文字を並べてみたところでアイってなんねは収まらない。
気のない返事で納得しない。

見返り求めず尽くすことだよ、とそばから言う人がいて
ミカエリってなんね、とまた子どもが聞く。
聞かれても、これあれと教えられない。
大人になったらわかるから。ウソを言ってもなあと内心
思っている。
ヤサシイことだよ、なんて言ったらそれなんね、とまた
聞いてくる。



そうだねーなんだろうねーと同調しつつ、ゴマカシに入る。
お父さんとお母さんに聞いてごらん、そう言ってしまう。
お父さんとお母さん、いないもん、と子どもが言い、場が
一瞬しらける。

いないなら君はどこから来たんだい?
かならずお父さんお母さんは誰にでもいるんだよ、
みーんないるんだよ。ゴリゴリと頭をなでる。猫のあごを
なでるみたいに頭を、髪の毛をゴリゴリ。力が入る。

あーはらへったー。おなかすいたー。
子どもはもう話など忘れ、出てきたお皿に箸を伸ばし、
肉団子をとり損ねて手で拾う。
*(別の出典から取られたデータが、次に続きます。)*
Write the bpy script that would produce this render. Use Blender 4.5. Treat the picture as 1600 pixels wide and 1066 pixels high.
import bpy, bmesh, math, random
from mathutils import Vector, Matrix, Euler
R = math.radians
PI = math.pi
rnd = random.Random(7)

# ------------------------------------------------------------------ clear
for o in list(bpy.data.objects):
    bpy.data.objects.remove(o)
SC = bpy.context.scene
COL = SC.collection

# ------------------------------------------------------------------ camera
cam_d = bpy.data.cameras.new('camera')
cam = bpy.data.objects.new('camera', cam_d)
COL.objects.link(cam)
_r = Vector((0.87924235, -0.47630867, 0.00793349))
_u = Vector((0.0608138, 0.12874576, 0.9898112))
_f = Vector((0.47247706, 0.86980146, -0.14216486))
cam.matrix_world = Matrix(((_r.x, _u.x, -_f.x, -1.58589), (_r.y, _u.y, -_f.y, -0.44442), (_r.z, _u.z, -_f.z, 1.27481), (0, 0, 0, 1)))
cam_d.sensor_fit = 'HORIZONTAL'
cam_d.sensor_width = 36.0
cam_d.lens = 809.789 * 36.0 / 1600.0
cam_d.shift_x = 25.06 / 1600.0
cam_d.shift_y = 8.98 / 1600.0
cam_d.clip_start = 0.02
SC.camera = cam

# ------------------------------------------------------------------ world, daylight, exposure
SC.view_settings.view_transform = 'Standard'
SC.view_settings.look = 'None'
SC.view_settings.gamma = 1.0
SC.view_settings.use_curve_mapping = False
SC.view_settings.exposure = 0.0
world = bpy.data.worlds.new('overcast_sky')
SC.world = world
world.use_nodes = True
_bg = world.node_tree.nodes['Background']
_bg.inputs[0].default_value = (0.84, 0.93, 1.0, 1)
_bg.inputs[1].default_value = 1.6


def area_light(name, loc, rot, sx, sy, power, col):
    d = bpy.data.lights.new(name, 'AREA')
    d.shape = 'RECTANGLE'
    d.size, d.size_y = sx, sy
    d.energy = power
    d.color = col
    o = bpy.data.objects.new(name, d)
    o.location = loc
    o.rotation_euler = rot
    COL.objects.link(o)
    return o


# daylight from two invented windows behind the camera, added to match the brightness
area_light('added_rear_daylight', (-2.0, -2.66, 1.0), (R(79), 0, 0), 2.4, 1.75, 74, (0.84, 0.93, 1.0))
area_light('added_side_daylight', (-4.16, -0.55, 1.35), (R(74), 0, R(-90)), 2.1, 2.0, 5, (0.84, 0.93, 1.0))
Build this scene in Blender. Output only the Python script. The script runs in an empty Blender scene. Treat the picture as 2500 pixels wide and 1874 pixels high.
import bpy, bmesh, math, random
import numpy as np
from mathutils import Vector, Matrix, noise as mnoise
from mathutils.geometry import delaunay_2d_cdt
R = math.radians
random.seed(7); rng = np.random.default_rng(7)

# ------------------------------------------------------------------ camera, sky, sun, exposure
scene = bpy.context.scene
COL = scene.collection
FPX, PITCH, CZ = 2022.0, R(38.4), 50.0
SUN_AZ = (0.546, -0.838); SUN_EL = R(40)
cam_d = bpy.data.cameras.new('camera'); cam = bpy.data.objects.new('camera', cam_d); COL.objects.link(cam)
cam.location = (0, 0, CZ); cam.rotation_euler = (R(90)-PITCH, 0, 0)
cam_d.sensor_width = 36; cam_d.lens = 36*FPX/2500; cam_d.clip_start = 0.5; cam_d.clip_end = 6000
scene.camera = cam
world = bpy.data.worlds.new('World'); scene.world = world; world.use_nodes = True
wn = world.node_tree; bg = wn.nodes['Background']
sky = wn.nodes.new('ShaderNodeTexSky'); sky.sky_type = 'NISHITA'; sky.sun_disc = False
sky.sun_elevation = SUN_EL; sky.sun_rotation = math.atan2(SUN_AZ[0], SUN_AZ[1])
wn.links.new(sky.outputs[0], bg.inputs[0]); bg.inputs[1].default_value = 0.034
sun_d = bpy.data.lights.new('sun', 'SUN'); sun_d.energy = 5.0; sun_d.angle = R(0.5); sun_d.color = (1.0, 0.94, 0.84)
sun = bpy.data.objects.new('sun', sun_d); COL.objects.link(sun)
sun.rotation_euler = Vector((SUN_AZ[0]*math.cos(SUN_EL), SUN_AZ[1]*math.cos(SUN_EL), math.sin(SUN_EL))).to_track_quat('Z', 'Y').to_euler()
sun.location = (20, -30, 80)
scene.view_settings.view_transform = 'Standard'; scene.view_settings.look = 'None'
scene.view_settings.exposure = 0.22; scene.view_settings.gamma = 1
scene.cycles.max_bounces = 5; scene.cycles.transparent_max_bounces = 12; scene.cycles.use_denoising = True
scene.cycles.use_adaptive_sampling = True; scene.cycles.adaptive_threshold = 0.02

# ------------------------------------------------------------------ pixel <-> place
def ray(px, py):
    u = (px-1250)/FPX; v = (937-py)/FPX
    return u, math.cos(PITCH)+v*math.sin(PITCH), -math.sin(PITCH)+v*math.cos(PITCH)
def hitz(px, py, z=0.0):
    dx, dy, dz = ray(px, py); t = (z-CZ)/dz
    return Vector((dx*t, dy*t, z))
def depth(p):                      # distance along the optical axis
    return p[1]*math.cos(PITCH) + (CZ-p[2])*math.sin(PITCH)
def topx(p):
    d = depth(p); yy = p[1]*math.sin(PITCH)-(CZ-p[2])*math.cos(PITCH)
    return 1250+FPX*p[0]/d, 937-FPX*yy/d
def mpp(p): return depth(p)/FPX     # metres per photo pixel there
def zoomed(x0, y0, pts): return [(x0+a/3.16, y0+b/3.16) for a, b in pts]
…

あ、と言うと、皿に戻したり…。
ヘヘヘ、と笑っていて、愛はどうした、と聞いてももう忘れた
ような顔をしている。
ほら、とお皿に取り分けてもらってパクパクと食べる。

いっぱい食べなさい、もっと食べなさい。

おなかいっぱいになって身体があったまったかい。
愛を食べたんだよ、君は。
毎日人は食べて生きてるんだよ、愛を。
ブツブツ言ってみたいが恥ずかしいから言わない。
言えば泡ぶくになって消えていくし、な。

愛してると言わないおっかあにオイラは毎日ひっついて
愛してるかと聞かないおっかあの寝息を毎晩確かめる。
オイラはどこから来たのか考えたこともないが、
おっかあが今目の前にいて、オイラの足の裏を拭く。
オイラの背中を撫でている。

世の中の決めごと、明日の都合の約束、もろもろの契約、
一切があてにならない。

それは目でも耳でも口でも頭の前のほうでも身体全体でもなく
もっと奥のほうでじんじんと伝わってきて、ずっと前から
自分のなかにあったもの。
言葉を捨てたとき、萌え出してくる。
生まれたときから誰もが持っている。